Wilbur Johnson

April 18, 2012 — Before there was Rob Johnson, there was Wilbur Johnson. Rob Johnson started his baseball career here in Butte and eventually made it to the major leagues, playing for both Seattle and San Diego. He currently is in the Mets farm system. Wilbur Johnson got his start playing baseball on the East Side here in Butte at the Grant School.
He was the starting second baseman on the 1946 American Legion state championship baseball team. He and shortstop Jim McCaughey may have been one of the best double play combinations Butte has ever seen in American Legion baseball. Both men went on to play baseball at Gonzaga and both would one day be inducted into the Gonzaga Hall of
Fame. Wilbur Johnson took his talents far beyond the Spokane campus.

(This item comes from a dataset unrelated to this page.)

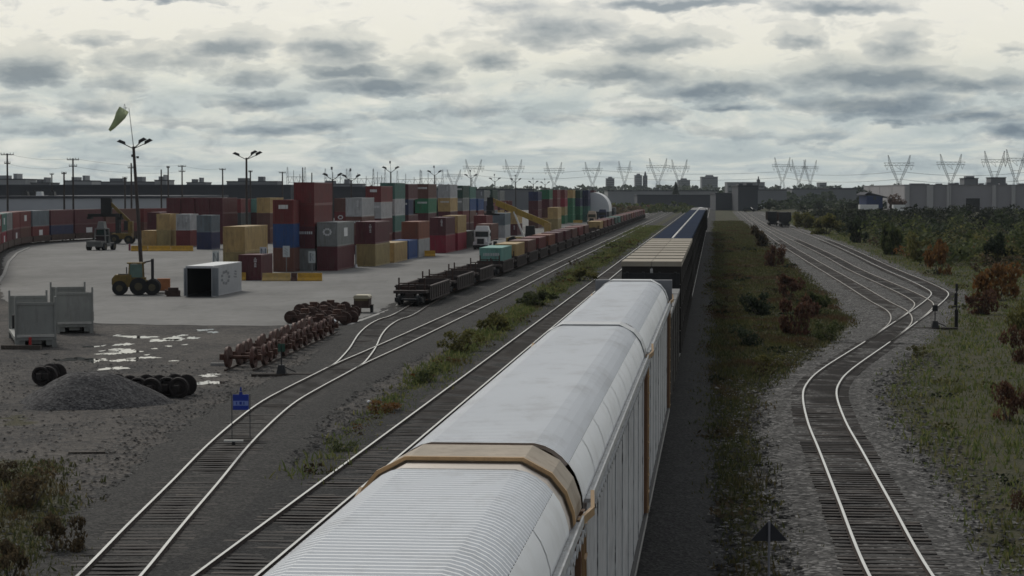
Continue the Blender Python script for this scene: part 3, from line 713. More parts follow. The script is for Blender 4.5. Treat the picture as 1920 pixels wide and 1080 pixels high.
        for s in (-1, 1):
            mb = MB(); c0, c1 = (0.02, .95) if e == 0 else (L-.95, L-.02)
            mb.bb(s*1.31, s*1.42, c0, c0+.20, 1.0, 5.2); mb.bb(s*1.31, s*1.42, c1-.22, c1, 1.0, 5.2); mb.bb(s*1.31, s*1.36, c0+.2, c1-.22, 1.0, 5.15)
            mb.build('end_post', endm, t); mb = MB()
            for z in np.arange(1.3, 5.1, .42): mb.bar((s*1.46, c0+.08, z), (s*1.46, c0+.58, z), .03); mb.bar((s*1.41, c0+.58, z), (s*1.475, c0+.58, z), .03)
            for yy in (.08, .58): mb.bar((s*1.445, c0+yy, 1.2), (s*1.445, c0+yy, 5.1), .03)
            mb.build('ladder', m_tanp, t)
            mb = MB(); cy = L-.55 if e else .55
            mb.bar((s*1.40, cy-.50, 5.16), (s*1.56, cy-.18, 5.28), .05, .10); mb.bar((s*1.56, cy-.18, 5.28), (s*1.53, cy+.30, 5.44), .05, .10)
            mb.build('door_bracket', m_tanp, t)
    return t
m_hoopw = M('hoop_white', (.60, .615, .63), .45, .1, .06, 1, (.4, .35, .3), .3)
autorack(1.4, 27.9, 'nearest white-roofed autorack car with tan end hoop, cut by bottom edge', m_tanp, m_tanp, m_brownp)
autorack(29.78, 27.67, 'second white-roofed autorack car, between the tan hoop and the next seam', None, m_hoopw, m_brownp)
t = autorack(57.7, 27.4, 'third white-roofed autorack car, farthest, ahead of the tan lumber bundles', None, m_hoopw, m_brownp)
mb = MB(); mb.bb(-1.42, 1.5, 27.42, 27.9, 5.0, 6.0); mb.build('end_plate', M('end_plate_grey', (.20, .205, .22), .55, 0, .1, 1), t)
# flush end platform of the third autorack
# --- centre-beam lumber cars
m_sill = M('lumber_car_sill', (.62, .61, .59), .6, 0, .2, 1)
def lumber_car(v0, label, L=27.4, load='blue'):
    t = empty('lumber_car', label, 'railcar', UV(-3.14, v0), RZ, 'centre-beam lumber cars')
    mb = MB(); mb.bb(-1.35, 1.35, 0, L, .95, 1.2); mb.build('deck', m_dark, t)
    mb = MB()
    for s in (-1, 1): mb.bb(s*1.352, s*1.40, 0, L, 1.0, 1.24)
    mb.build('side_sill', m_sill, t)
    for y in (0.12, L-.12) if load else ():
        mb = MB(); mb.bb(-1.42, 1.42, y-.1, y+.1, 1.2, 5.3)
        for x in (-1.2, -.4, .4, 1.2): mb.bb(x-.06, x+.06, y-.16, y+.16, 1.2, 5.35)
        mb.build('bulkhead', m_dark, t)
    if load is None: ob('bogie', BOG, t, (0, 3, 0)); ob('bogie', BOG, t, (0, L-3, 0)); return
    mb = MB(); mb.bb(-.06, .06, .3, L-.3, 5.35, 5.5 if load == 'tan' else 5.9)
    for y in np.arange(.6, L, 1.83): mb.bb(-.07, .07, y-.06, y+.06, 1.2, 5.35)
    mb.build('centre_beam', m_sill, t)
    for y in (3, L-3): ob('bogie', BOG, t, (0, y, 0))
def bundle_mesh(mat, name):
    mb = MB(); 
    for lv, (z0, z1) in enumerate(((1.26, 2.36), (2.42, 3.52), (3.58, 4.68), (4.74, 5.86))):
        mb.box((0, 0, (z0+z1)/2), (1.26, 4.35, z1-z0), 1, None, .985)
        if lv == 3: mb.bb(-.64, .64, -2.19, 2.19, 5.62, 5.868, 0)
        if lv < 3:
            for y in (-1.5, 0, 1.5): mb.bb(-.6, .6, y-.05, y+.05, z1, z1+.06)
    for y in (-1.4, 1.4): mb.bb(-.645, .645, y-.025, y+.025, 1.27, 5.6, 1)
    return mb.mesh(name, [mat, m_lumside])
m_lumside = M('shaded_lumber_sides', (.022, .018, .016), .8, 0, .3, 1)  # shade on the stack sides and ends, put into the colour
m_wraptan = M('tan_lumber_wrap', (.36, .32, .26), .9, 0, .1, .8, (.3, .22, .14), .4)
m_wrapblue = M('blue_lumber_wrap', (.011, .022, .050), .95, 0, .2, .8, None, spec=.05)
m_wrapgrey = M('grey_lumber_wrap', (.2, .2, .2), .9, 0, .1, .8, None)
BT, BBl, BG = bundle_mesh(m_wraptan, 'lumber_bundle'), bundle_mesh(m_wrapblue, 'lumber_bundle'), bundle_mesh(m_wrapgrey, 'lumber_bundle')
lumber_car(83.9+2.0, 'dark lumber car with an added low load, hidden behind the third autorack', 24.6, None)
for k in range(4):  # unseen load, added to keep the ground beside it in shadow
    for s, side in ((-1, 'left'), (1, 'right')):
        o = ob('lumber_bundle', BG, None, UV(-3.14+s*.76, 89.5+k*5.7, .28), RZ, f'added unseen lumber stack casting shade behind the third autorack, {side} side, row {ORD[k]}', 'lumber bundle', 'added shade-casting stacks behind the third autorack'); o.scale = (1.1, 1.2, .74)
v = 111.4; cnt = {'tan': 0, 'blue': 0, 'grey': 0}
for i in range(13):
    c = 'tan' if i < 2 else ('blue' if i < 11 else 'grey')
    lumber_car(v, f'{nth(i)} loaded centre-beam lumber car behind the autoracks, carrying {c} bundles', load=c)
    for k in range(5):
        for s, side in ((-1, 'left'), (1, 'right')):
            o = ob('lumber_bundle', {'tan': BT, 'blue': BBl, 'grey': BG}[c], None, UV(-3.14+s*(.76 if c == 'tan' else .78), v+2.6+k*5.55 - (0 if c == 'tan' else 0)), RZ,
               f'{c} wrapped lumber stack {side} of the centre beam, {nth(cnt[c])} {c} row from the autoracks', 'lumber bundle', f'{c} wrapped lumber stacks on the long train')
            if c != 'tan': o.scale = (1, 1.22, 1)
            else: o.scale = (1.17, .93, 1)
        cnt[c] += 1
    v += 27.9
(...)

He played professional baseball, reaching the Triple A level in the Phillies’ organization. He went further in baseball than any other Butte player prior to Rob Johnson who made it to the big leagues. Keep in mind when Wilbur was playing there were only 16 major league teams as opposed to Today when there are 30 teams. He most likely would’ve made a big league roster with today’s set up. When his playing days were done, Johnson spent six years as a minor league manager for the Phillies. He then became a scout for Philadelphia. Johnson was so good at his craft that the Phillies made him an advance scout in 1980. His expertise was vital as the Phillies won the World Series that year beating the Kansas City Royals in the fall classic. Three years later, in 1983, the Phils were back in the World Series again against Baltimore. Johnson stayed on as a scout for the Phillies through the 1991 season. He then joined the Toronto Blue Jays in 1992. The Jays won the World Series title during Johnson’s first two years as a scout for them. After a 16-year stint with Toronto, Johnson finished up his scouting career with San Diego. When he finally retired, Johnson was inducted into the Professional Baseball Scouts Hall of Fame. He had a keen eye for talent and also a keen eye for prospects, but he was also an outstanding player during his own time. Ask the old-timers who were the best baseball players in Butte and Wilbur Johnson’s name will be one of the first mentioned. He is a member of the Butte Sports Hall of Fame. Johnson past away last week at his home in Colorado. He will always be a guy people here will fondly remember. He was a giant in the baseball world who got his start on the sandlots on the East Side of Butte.